Mitchell announced his decision on Wednesday, two days after his fourth-quarter touchdown lifted the Ducks to a 7-6 win over Michigan State in the Redbox Bowl.

The 6-2, 189-pound junior was the go-to target this season for quarterback Justin Herbert. He finished with an Oregon-record 1,184 receiving yards. The next closest was Jaylon Redd with 38 catches for 433 yards and five touchdowns.

In three seasons, Mitchell appeared in 31 games, with 119 receptions for 1,710 yards and 14 touchdowns.

Four receivers are part of the touted recruiting class that recently signed with Oregon.

Brenden Schooler and Johnny Johnson III are due back next season, and several players who redshirted this season could compete for time catching Herbert passes in 2019.

• Ducks outside linebacker Justin Hollins will play in the 94th East-West Shrine Game. It's Jan. 19, noon PT kickoff, at Tropicana Field in St. Petersburg, Florida.

Oregon tight end Kano Dillon also is set to play in the game.

Ducks pass-rush specialist Jalen Jelks has committed to play int he Senior Bowl on Jan. 26, 11:30 a.m. PT, from Ladd-Peebles Stadium in Mobile, Alabama.


Portland forward Joachim Blichfeld has been named the Western Hockey League player of the month for December.

Blichfeld totaled 13 goals and 13 assists for 26 points, with a plus-sevn rating, as the Hawks went 7-1-3.

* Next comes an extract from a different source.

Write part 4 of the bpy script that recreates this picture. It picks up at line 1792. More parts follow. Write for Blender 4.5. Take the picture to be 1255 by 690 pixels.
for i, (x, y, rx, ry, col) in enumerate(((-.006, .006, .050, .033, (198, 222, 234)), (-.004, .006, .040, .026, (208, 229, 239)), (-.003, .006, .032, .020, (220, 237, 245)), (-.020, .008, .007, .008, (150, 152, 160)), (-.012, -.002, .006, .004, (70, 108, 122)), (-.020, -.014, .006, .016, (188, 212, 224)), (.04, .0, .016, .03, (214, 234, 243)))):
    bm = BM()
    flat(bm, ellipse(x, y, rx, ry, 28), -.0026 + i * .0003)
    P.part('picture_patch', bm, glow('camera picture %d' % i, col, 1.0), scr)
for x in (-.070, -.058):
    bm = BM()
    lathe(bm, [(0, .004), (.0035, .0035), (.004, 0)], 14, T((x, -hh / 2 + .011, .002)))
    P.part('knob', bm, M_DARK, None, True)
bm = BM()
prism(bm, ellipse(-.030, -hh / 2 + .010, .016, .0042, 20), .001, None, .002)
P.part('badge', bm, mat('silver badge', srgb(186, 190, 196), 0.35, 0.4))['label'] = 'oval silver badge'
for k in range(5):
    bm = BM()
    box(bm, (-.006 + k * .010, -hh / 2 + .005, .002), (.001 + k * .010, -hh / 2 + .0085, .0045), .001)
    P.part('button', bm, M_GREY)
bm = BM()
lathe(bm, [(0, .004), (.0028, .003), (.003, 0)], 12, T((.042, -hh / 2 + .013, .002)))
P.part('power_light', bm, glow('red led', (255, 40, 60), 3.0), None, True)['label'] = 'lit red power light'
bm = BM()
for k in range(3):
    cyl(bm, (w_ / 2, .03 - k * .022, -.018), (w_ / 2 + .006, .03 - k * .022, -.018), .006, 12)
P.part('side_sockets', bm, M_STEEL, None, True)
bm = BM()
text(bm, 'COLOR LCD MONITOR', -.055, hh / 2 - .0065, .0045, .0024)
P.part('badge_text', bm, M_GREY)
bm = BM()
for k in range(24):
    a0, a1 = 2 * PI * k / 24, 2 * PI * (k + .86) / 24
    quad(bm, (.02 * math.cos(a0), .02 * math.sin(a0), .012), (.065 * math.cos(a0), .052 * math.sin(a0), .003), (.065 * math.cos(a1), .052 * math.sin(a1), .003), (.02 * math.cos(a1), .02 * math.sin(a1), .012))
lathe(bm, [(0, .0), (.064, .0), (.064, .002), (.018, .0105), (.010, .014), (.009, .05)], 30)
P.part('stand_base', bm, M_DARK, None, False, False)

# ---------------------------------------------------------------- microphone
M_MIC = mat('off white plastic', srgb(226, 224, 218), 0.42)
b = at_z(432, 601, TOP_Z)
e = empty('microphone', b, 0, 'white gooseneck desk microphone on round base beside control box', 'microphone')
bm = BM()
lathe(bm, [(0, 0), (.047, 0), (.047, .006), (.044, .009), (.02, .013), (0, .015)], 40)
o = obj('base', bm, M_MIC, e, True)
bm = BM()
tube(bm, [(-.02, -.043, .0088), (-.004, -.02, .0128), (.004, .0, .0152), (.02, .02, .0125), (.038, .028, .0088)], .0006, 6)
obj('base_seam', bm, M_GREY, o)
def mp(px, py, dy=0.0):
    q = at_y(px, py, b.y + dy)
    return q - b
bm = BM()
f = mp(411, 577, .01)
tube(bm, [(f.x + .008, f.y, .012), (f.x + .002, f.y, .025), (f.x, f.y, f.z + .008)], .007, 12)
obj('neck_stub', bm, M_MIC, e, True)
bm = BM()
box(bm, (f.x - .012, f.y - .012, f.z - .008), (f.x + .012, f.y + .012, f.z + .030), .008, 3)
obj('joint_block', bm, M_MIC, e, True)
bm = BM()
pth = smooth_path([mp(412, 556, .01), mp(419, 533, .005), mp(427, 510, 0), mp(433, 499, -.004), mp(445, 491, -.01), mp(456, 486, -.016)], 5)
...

• The Hawks have signed 2003-born forward Dawson Pasternak of Winnipeg, Manitoba.

Pasternak was a fourth-round pick, 85th overall, of Portland in this year's WHL bantam draft.

He is playing for the Sioux Falls Power under-16 team in the North American Prospects Hockey League. In 32 games, he has team highs of 13 goals and 37 points.


Finland stunned host Canada on Wednesday, winning 2-1 in the quarterfinals of the IIHF World Juniors Championships.

It was a tough result for Winterhawks forward Cody Glass, who in his only World Juniors experience finished with two goals and five assists. Glass did not register a point on Wednesday but was involved twice in a strange final sequence.

Finland scored with 46 seconds left in the third period to force overtime when a centering pass from behind the net hit the leg of Aleksi Heponiem at the side of the net and somehow deflected into the net.

In the four-on-four overtime, Canada had a penalty shot saved.

Canada then had another glorious chance to end it as a cross-ice pass from Glass found an open Noah Dobson, but Dobson's stick broke as he attempted to shoot the puck into an open net. Finland went the other way, and a shot from Toni Utunen hit the stick of Glass and deflected over the shoulder of goalie Michael DiPietro to end it 5:17 into overtime.

Finland, including former Winterhawks defenseman Henri Jokiharju, will meet Switzerland in Friday's semifinals. Jokiharju, who is with the NHL's Chicago Blackhawks, has a goal and two assists in five games at the tournament.

The United States beat the Czech Republic 3-1 in the quarterfinals and on Friday will meet Russia in the semifinals.